**What is asked:** Write out every line of the material as it stands, apart from the pictures.

######

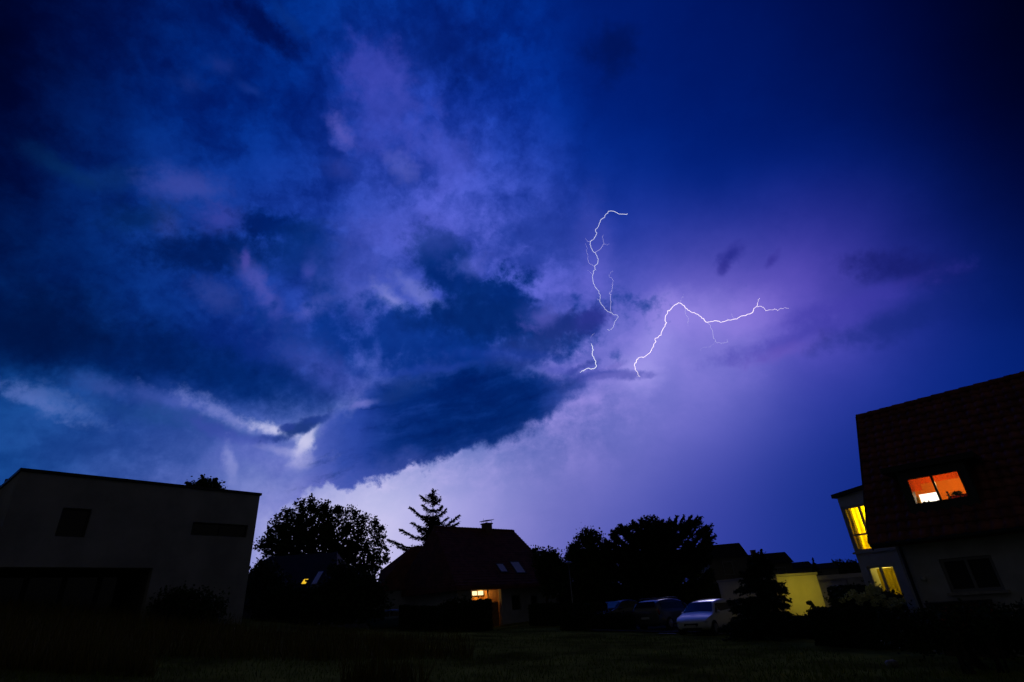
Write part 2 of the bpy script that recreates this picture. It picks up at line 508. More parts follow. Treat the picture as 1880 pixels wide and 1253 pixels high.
def glass_mat(name, tint=(0.95, 0.95, 0.95), gloss=0.10):
    m = bpy.data.materials.new(name)
    m.use_nodes = True
    t = m.node_tree
    t.nodes.clear()
    b = NB(t)
    tr = b.new('ShaderNodeBsdfTransparent')
    tr.inputs[0].default_value = (*tint, 1)
    gl = b.new('ShaderNodeBsdfGlossy')
    gl.inputs['Roughness'].default_value = 0.03
    mx = b.new('ShaderNodeMixShader')
    fr = b.new('ShaderNodeFresnel')
    fr.inputs[0].default_value = 1.45
    b.put(mx.inputs[0], b.math('ADD', fr.outputs[0], gloss * 0.3, clamp=True))
    b.put(mx.inputs[1], tr.outputs[0])
    b.put(mx.inputs[2], gl.outputs[0])
    o = b.new('ShaderNodeOutputMaterial')
    b.put(o.inputs[0], mx.outputs[0])
    return m


def leaf_mat(name, color, vary=0.4):
    m = bpy.data.materials.new(name)
    m.use_nodes = True
    t = m.node_tree
    b = NB(t)
    p = t.nodes['Principled BSDF']
    g = b.new('ShaderNodeNewGeometry')
    lo = tuple(c * (1 - vary) for c in color)
    hi = tuple(c * (1 + vary) for c in color)
    b.put(p.inputs['Base Color'], b.mix(g.outputs['Random Per Island'], (*lo, 1), (*hi, 1)))
    p.inputs['Roughness'].default_value = 0.65
    p.inputs['Specular IOR Level'].default_value = 0.04
    return m


M = {
    'render_white': make_mat('white_render', (0.42, 0.41, 0.40), 0.9, 0.18, 0.7, 0.3, 60),
    'render_grey': make_mat('grey_render', (0.55, 0.545, 0.56), 0.9, 0.12, 1.5, 0.4, 60),
    'garage_white': make_mat('white_garage_render', (0.66, 0.62, 0.50), 0.9, 0.06, 1.5, 0.5, 45),
    'wall_dark': make_mat('dark_wall', (0.16, 0.15, 0.14), 0.9, 0.15, 1.0, 0.3, 50),
    'annex_white': make_mat('annex_render', (0.72, 0.70, 0.66), 0.9, 0.10, 1.2, 0.3, 60),
    'brick': make_mat('brick_wall', (0.22, 0.12, 0.09), 0.9, 0.2, 4.0, 0.3, 30),
    'metal_dark': make_mat('dark_metal', (0.04, 0.04, 0.045), 0.45, 0.1, 4.0, metal=0.6),
    'metal_grey': make_mat('grey_metal', (0.30, 0.31, 0.32), 0.4, 0.1, 4.0, metal=0.7),
    'frame_white': make_mat('white_window_frame', (0.60, 0.59, 0.56), 0.5, 0.05, 3.0),
    'frame_grey': make_mat('grey_window_frame', (0.24, 0.24, 0.25), 0.5, 0.05, 3.0),
    'frame_dark': make_mat('dark_window_frame', (0.05, 0.05, 0.05), 0.5, 0.05, 3.0),
    'shutter': make_mat('closed_shutter', (0.03, 0.03, 0.032), 0.7, 0.1, 3.0),
    'tile_red': make_mat('red_clay_tile', (0.24, 0.066, 0.046), 0.75, 0.45, 2.6, 0.3, 30),
    'tile_brown': make_mat('brown_roof_tile', (0.20, 0.065, 0.042), 0.8, 0.3, 2.0, 0.3, 20),
    'tile_dark': make_mat('dark_roof_tile', (0.016, 0.012, 0.011), 0.8, 0.3, 2.0, 0.3, 20),
    'bark': make_mat('bark', (0.07, 0.05, 0.035), 0.95, 0.3, 8.0, 0.5, 20),
    'wood': make_mat('porch_wood', (0.42, 0.20, 0.07), 0.7, 0.25, 5.0, 0.3, 20),
    'wood_dark': make_mat('dark_wood', (0.10, 0.06, 0.035), 0.7, 0.25, 5.0),
    'asphalt': make_mat('asphalt', (0.05, 0.05, 0.05), 0.95, 0.3, 6.0, 0.4, 90),
    'paving': make_mat('paving', (0.40, 0.36, 0.34), 0.9, 0.25, 4.0, 0.3, 60),
    'stone': make_mat('stone', (0.38, 0.36, 0.33), 0.9, 0.25, 5.0, 0.4, 30),
    'glass_dark': make_mat('dark_glass', (0.01, 0.01, 0.012), 0.04, 0.0, 1.0, spec=0.6),
    'glass': glass_mat('clear_glass'),
    'orange_wall': make_mat('orange_room_paint', (0.72, 0.19, 0.005), 0.9, 0.04, 1.5),
    'shade_band': make_mat('red_shade_band', (0.42, 0.045, 0.008), 0.9, 0.10, 5.0),  # dark red for the painted shadow bands in the dormer window
    'red_cloth': make_mat('red_cloth', (0.60, 0.03, 0.008), 0.8, 0.10, 5.0),
    'paint_white': make_mat('white_car_paint', (0.82, 0.82, 0.84), 0.25, 0.02, 1.0, coat=1.0),
    'paint_black': make_mat('black_car_paint', (0.03, 0.03, 0.034), 0.22, 0.02, 1.0, coat=1.0),
    'paint_anthracite': make_mat('dark_grey_car_paint', (0.10, 0.10, 0.115), 0.25, 0.02, 1.0, coat=1.0),
    'paint_blue': make_mat('blue_car_paint', (0.05, 0.12, 0.22), 0.22, 0.02, 1.0, coat=1.0),
    'rubber': make_mat('tyre_rubber', (0.02, 0.02, 0.02), 0.9, 0.1, 6.0),
    'rim': make_mat('wheel_rim', (0.45, 0.45, 0.46), 0.35, 0.05, 3.0, metal=0.9),
    'trim_black': make_mat('black_plastic_trim', (0.02, 0.02, 0.02), 0.5, 0.05, 3.0),
    'lamp_clear': make_mat('clear_lamp_lens', (0.7, 0.7, 0.72), 0.08, 0.02, 3.0, spec=0.8),
    'lamp_red': make_mat('red_lamp_lens', (0.25, 0.01, 0.01), 0.12, 0.02, 3.0, spec=0.8),
    'plate': make_mat('number_plate', (0.6, 0.6, 0.58), 0.5, 0.02, 3.0),
    'flower': leaf_mat('cream_petals', (0.80, 0.76, 0.26), 0.15),
    'flower_red': leaf_mat('red_petals', (0.45, 0.04, 0.02), 0.2),
    'leaf_broad': leaf_mat('broadleaf_leaves', (0.045, 0.075, 0.022)),
    'leaf_pale': leaf_mat('pale_leaves', (0.06, 0.085, 0.030)),
    'leaf_fir': leaf_mat('fir_needles', (0.022, 0.045, 0.022)),
    'leaf_cedar': leaf_mat('cedar_needles', (0.028, 0.048, 0.026)),
    'leaf_hedge': leaf_mat('hedge_leaves', (0.030, 0.050, 0.018)),
    'leaf_box': leaf_mat('box_leaves', (0.040, 0.060, 0.022)),
    'grass': leaf_mat('grass_blades', (0.16, 0.22, 0.026), 0.5),
    'grass_dry': leaf_mat('dry_grass_blades', (0.17, 0.135, 0.030), 0.5),
}
M['skylight_glass'] = make_mat('roof_window_glass', (0.85, 0.86, 0.90), 0.3, 0.0, 1.0, spec=0.9, coat=1.0)  # pale base colour stands in for bright sky reflected in the glass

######

**Output of the task:**
Write part 2 of the bpy script that recreates this picture. It picks up at line 508. More parts follow. Treat the picture as 1880 pixels wide and 1253 pixels high.
def glass_mat(name, tint=(0.95, 0.95, 0.95), gloss=0.10):
    m = bpy.data.materials.new(name)
    m.use_nodes = True
    t = m.node_tree
    t.nodes.clear()
    b = NB(t)
    tr = b.new('ShaderNodeBsdfTransparent')
    tr.inputs[0].default_value = (*tint, 1)
    gl = b.new('ShaderNodeBsdfGlossy')
    gl.inputs['Roughness'].default_value = 0.03
    mx = b.new('ShaderNodeMixShader')
    fr = b.new('ShaderNodeFresnel')
    fr.inputs[0].default_value = 1.45
    b.put(mx.inputs[0], b.math('ADD', fr.outputs[0], gloss * 0.3, clamp=True))
    b.put(mx.inputs[1], tr.outputs[0])
    b.put(mx.inputs[2], gl.outputs[0])
    o = b.new('ShaderNodeOutputMaterial')
    b.put(o.inputs[0], mx.outputs[0])
    return m


def leaf_mat(name, color, vary=0.4):
    m = bpy.data.materials.new(name)
    m.use_nodes = True
    t = m.node_tree
    b = NB(t)
    p = t.nodes['Principled BSDF']
    g = b.new('ShaderNodeNewGeometry')
    lo = tuple(c * (1 - vary) for c in color)
    hi = tuple(c * (1 + vary) for c in color)
    b.put(p.inputs['Base Color'], b.mix(g.outputs['Random Per Island'], (*lo, 1), (*hi, 1)))
    p.inputs['Roughness'].default_value = 0.65
    p.inputs['Specular IOR Level'].default_value = 0.04
    return m


M = {
    'render_white': make_mat('white_render', (0.42, 0.41, 0.40), 0.9, 0.18, 0.7, 0.3, 60),
    'render_grey': make_mat('grey_render', (0.55, 0.545, 0.56), 0.9, 0.12, 1.5, 0.4, 60),
    'garage_white': make_mat('white_garage_render', (0.66, 0.62, 0.50), 0.9, 0.06, 1.5, 0.5, 45),
    'wall_dark': make_mat('dark_wall', (0.16, 0.15, 0.14), 0.9, 0.15, 1.0, 0.3, 50),
    'annex_white': make_mat('annex_render', (0.72, 0.70, 0.66), 0.9, 0.10, 1.2, 0.3, 60),
    'brick': make_mat('brick_wall', (0.22, 0.12, 0.09), 0.9, 0.2, 4.0, 0.3, 30),
    'metal_dark': make_mat('dark_metal', (0.04, 0.04, 0.045), 0.45, 0.1, 4.0, metal=0.6),
    'metal_grey': make_mat('grey_metal', (0.30, 0.31, 0.32), 0.4, 0.1, 4.0, metal=0.7),
    'frame_white': make_mat('white_window_frame', (0.60, 0.59, 0.56), 0.5, 0.05, 3.0),
    'frame_grey': make_mat('grey_window_frame', (0.24, 0.24, 0.25), 0.5, 0.05, 3.0),
    'frame_dark': make_mat('dark_window_frame', (0.05, 0.05, 0.05), 0.5, 0.05, 3.0),
    'shutter': make_mat('closed_shutter', (0.03, 0.03, 0.032), 0.7, 0.1, 3.0),
    'tile_red': make_mat('red_clay_tile', (0.24, 0.066, 0.046), 0.75, 0.45, 2.6, 0.3, 30),
    'tile_brown': make_mat('brown_roof_tile', (0.20, 0.065, 0.042), 0.8, 0.3, 2.0, 0.3, 20),
    'tile_dark': make_mat('dark_roof_tile', (0.016, 0.012, 0.011), 0.8, 0.3, 2.0, 0.3, 20),
    'bark': make_mat('bark', (0.07, 0.05, 0.035), 0.95, 0.3, 8.0, 0.5, 20),
    'wood': make_mat('porch_wood', (0.42, 0.20, 0.07), 0.7, 0.25, 5.0, 0.3, 20),
    'wood_dark': make_mat('dark_wood', (0.10, 0.06, 0.035), 0.7, 0.25, 5.0),
    'asphalt': make_mat('asphalt', (0.05, 0.05, 0.05), 0.95, 0.3, 6.0, 0.4, 90),
    'paving': make_mat('paving', (0.40, 0.36, 0.34), 0.9, 0.25, 4.0, 0.3, 60),
    'stone': make_mat('stone', (0.38, 0.36, 0.33), 0.9, 0.25, 5.0, 0.4, 30),
    'glass_dark': make_mat('dark_glass', (0.01, 0.01, 0.012), 0.04, 0.0, 1.0, spec=0.6),
    'glass': glass_mat('clear_glass'),
    'orange_wall': make_mat('orange_room_paint', (0.72, 0.19, 0.005), 0.9, 0.04, 1.5),
    'shade_band': make_mat('red_shade_band', (0.42, 0.045, 0.008), 0.9, 0.10, 5.0),  # dark red for the painted shadow bands in the dormer window
    'red_cloth': make_mat('red_cloth', (0.60, 0.03, 0.008), 0.8, 0.10, 5.0),
    'paint_white': make_mat('white_car_paint', (0.82, 0.82, 0.84), 0.25, 0.02, 1.0, coat=1.0),
    'paint_black': make_mat('black_car_paint', (0.03, 0.03, 0.034), 0.22, 0.02, 1.0, coat=1.0),
    'paint_anthracite': make_mat('dark_grey_car_paint', (0.10, 0.10, 0.115), 0.25, 0.02, 1.0, coat=1.0),
    'paint_blue': make_mat('blue_car_paint', (0.05, 0.12, 0.22), 0.22, 0.02, 1.0, coat=1.0),
    'rubber': make_mat('tyre_rubber', (0.02, 0.02, 0.02), 0.9, 0.1, 6.0),
    'rim': make_mat('wheel_rim', (0.45, 0.45, 0.46), 0.35, 0.05, 3.0, metal=0.9),
    'trim_black': make_mat('black_plastic_trim', (0.02, 0.02, 0.02), 0.5, 0.05, 3.0),
    'lamp_clear': make_mat('clear_lamp_lens', (0.7, 0.7, 0.72), 0.08, 0.02, 3.0, spec=0.8),
    'lamp_red': make_mat('red_lamp_lens', (0.25, 0.01, 0.01), 0.12, 0.02, 3.0, spec=0.8),
    'plate': make_mat('number_plate', (0.6, 0.6, 0.58), 0.5, 0.02, 3.0),
    'flower': leaf_mat('cream_petals', (0.80, 0.76, 0.26), 0.15),
    'flower_red': leaf_mat('red_petals', (0.45, 0.04, 0.02), 0.2),
    'leaf_broad': leaf_mat('broadleaf_leaves', (0.045, 0.075, 0.022)),
    'leaf_pale': leaf_mat('pale_leaves', (0.06, 0.085, 0.030)),
    'leaf_fir': leaf_mat('fir_needles', (0.022, 0.045, 0.022)),
    'leaf_cedar': leaf_mat('cedar_needles', (0.028, 0.048, 0.026)),
    'leaf_hedge': leaf_mat('hedge_leaves', (0.030, 0.050, 0.018)),
    'leaf_box': leaf_mat('box_leaves', (0.040, 0.060, 0.022)),
    'grass': leaf_mat('grass_blades', (0.16, 0.22, 0.026), 0.5),
    'grass_dry': leaf_mat('dry_grass_blades', (0.17, 0.135, 0.030), 0.5),
}
M['skylight_glass'] = make_mat('roof_window_glass', (0.85, 0.86, 0.90), 0.3, 0.0, 1.0, spec=0.9, coat=1.0)  # pale base colour stands in for bright sky reflected in the glass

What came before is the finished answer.